# Task to complete
Check each line of the entries below for the string "script"; copy every line where it appears.

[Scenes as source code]
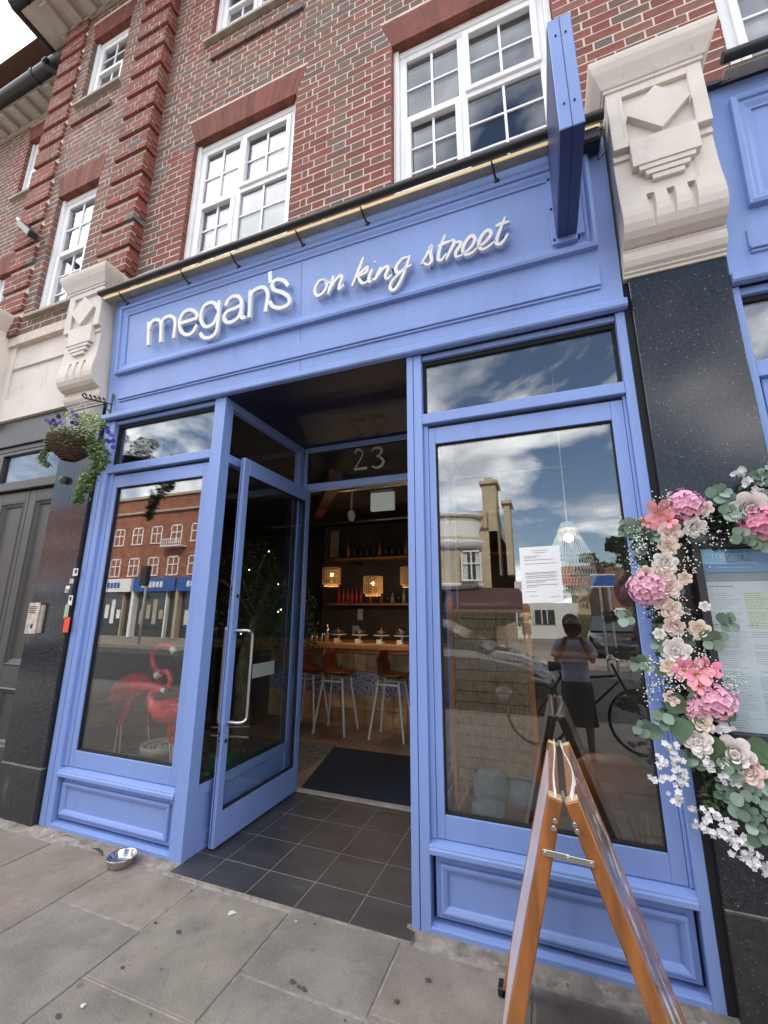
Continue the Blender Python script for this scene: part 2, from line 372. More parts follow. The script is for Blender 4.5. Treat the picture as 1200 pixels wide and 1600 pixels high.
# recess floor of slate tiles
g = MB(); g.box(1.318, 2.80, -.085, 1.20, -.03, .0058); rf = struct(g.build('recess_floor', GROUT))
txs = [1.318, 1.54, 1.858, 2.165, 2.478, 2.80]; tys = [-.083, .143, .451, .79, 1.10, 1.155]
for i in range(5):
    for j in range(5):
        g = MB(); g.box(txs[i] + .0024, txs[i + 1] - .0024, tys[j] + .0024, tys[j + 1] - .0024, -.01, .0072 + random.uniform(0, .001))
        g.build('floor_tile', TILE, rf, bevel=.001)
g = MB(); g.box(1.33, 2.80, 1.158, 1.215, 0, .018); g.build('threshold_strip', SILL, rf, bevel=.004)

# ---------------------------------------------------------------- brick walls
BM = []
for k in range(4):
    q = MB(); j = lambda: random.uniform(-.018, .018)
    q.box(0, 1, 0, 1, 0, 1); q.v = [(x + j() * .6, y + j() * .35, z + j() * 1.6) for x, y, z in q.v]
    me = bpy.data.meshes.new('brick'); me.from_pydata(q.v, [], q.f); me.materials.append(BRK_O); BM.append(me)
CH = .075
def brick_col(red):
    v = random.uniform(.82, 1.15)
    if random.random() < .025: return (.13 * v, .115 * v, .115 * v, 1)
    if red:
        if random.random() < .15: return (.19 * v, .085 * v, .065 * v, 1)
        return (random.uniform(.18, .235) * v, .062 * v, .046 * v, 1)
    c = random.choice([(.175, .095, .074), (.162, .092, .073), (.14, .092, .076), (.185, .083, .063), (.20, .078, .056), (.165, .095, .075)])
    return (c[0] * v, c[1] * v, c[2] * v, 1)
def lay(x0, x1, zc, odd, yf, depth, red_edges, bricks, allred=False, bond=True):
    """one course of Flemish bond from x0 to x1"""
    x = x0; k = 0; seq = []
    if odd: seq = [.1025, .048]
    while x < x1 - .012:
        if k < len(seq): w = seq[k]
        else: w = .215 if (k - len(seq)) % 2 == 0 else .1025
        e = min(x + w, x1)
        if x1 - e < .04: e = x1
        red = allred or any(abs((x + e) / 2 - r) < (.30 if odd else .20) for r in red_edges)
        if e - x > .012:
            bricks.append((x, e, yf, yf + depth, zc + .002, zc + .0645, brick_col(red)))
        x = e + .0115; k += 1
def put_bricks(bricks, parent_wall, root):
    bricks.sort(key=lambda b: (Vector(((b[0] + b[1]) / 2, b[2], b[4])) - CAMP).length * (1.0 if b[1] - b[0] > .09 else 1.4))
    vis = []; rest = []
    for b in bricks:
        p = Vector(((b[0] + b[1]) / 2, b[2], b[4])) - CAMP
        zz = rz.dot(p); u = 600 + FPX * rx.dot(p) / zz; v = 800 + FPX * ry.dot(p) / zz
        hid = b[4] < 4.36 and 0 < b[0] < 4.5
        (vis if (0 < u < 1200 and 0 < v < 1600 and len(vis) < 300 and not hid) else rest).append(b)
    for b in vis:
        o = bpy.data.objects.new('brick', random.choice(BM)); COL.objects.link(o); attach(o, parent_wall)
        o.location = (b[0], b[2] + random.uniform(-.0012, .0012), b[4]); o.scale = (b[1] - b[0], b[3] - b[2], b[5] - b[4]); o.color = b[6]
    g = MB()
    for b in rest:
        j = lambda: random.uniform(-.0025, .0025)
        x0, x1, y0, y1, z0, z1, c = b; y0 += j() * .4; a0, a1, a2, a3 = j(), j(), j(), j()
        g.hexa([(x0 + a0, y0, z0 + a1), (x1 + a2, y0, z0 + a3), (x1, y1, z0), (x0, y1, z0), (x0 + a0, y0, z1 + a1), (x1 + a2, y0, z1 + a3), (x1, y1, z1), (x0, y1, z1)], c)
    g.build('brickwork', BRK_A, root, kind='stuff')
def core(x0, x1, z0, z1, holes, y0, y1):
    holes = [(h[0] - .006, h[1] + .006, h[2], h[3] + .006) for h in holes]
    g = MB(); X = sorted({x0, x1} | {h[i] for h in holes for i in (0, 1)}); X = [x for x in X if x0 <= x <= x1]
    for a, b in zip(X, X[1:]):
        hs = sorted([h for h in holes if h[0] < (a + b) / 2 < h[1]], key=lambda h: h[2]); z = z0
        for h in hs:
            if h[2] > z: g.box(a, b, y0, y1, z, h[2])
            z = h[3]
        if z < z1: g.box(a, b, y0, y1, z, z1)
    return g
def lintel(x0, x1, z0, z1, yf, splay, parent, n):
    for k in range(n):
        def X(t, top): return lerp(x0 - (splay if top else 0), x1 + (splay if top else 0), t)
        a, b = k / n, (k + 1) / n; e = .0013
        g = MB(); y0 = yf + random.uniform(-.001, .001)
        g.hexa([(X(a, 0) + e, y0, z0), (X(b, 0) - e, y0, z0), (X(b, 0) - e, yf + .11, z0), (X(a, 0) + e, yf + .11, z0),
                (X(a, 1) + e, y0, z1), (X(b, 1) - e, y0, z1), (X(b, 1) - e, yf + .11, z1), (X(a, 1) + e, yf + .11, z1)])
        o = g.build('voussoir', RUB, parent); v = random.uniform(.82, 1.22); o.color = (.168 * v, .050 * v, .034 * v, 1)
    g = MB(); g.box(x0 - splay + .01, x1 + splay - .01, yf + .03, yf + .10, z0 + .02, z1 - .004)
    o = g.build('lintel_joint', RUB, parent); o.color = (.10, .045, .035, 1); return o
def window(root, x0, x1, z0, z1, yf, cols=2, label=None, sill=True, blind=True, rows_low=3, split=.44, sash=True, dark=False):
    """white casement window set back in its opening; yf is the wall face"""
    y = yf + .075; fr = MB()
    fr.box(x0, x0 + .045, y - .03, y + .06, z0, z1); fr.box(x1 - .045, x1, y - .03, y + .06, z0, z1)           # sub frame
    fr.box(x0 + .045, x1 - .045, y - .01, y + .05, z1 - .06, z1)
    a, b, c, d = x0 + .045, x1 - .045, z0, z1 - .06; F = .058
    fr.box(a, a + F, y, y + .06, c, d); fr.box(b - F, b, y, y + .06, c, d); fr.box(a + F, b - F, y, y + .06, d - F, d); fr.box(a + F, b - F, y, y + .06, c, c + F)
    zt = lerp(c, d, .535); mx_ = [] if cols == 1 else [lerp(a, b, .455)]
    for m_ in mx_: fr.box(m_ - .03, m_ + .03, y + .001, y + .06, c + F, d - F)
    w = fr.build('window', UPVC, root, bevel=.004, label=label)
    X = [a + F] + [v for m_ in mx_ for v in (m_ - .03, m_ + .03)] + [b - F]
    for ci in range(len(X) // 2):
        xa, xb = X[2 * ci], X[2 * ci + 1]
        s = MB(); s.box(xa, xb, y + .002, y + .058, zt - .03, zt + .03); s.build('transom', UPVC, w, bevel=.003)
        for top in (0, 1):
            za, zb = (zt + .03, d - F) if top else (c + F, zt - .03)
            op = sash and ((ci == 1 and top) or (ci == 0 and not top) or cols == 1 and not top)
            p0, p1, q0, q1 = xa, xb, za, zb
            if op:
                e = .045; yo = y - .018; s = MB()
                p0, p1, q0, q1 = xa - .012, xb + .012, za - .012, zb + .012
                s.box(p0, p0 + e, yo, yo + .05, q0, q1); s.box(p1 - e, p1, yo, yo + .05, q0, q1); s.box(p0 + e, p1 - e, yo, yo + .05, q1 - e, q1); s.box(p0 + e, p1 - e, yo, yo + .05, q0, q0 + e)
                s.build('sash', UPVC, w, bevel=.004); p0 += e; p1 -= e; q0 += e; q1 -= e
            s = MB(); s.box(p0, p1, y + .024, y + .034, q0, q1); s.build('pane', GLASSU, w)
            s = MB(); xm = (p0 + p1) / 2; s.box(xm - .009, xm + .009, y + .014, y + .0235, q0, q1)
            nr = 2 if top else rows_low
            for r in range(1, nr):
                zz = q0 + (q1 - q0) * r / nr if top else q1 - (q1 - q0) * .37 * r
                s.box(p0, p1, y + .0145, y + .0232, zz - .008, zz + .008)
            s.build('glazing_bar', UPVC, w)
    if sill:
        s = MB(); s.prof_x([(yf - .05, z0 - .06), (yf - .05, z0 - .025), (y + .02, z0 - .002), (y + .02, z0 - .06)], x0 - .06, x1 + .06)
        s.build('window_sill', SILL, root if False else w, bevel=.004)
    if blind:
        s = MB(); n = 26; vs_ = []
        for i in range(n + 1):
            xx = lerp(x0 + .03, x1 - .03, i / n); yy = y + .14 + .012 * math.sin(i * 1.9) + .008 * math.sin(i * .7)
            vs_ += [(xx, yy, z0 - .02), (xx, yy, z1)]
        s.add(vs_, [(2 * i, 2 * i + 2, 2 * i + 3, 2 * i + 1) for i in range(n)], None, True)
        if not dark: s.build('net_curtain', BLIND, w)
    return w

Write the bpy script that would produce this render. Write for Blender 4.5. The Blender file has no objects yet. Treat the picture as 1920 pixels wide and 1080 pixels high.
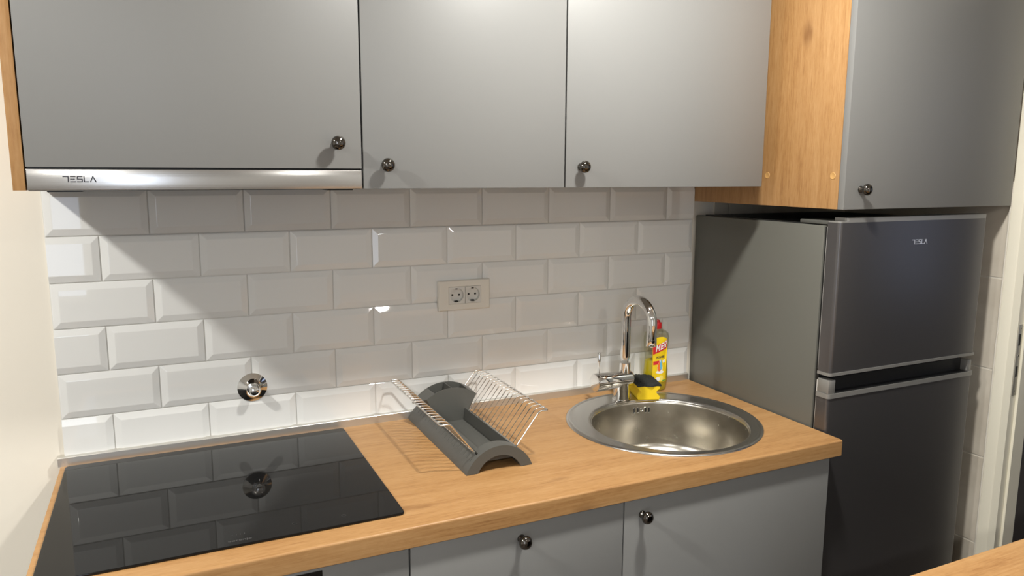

# Complete response
Continue the Blender Python script for this scene: part 2, from line 372. More parts follow. The script is for Blender 4.5. Treat the picture as 1200 pixels wide and 1600 pixels high.
Write the bpy script that would produce this render. Write for Blender 4.5. The Blender file has no objects yet. Treat the picture as 1920 pixels wide and 1080 pixels high.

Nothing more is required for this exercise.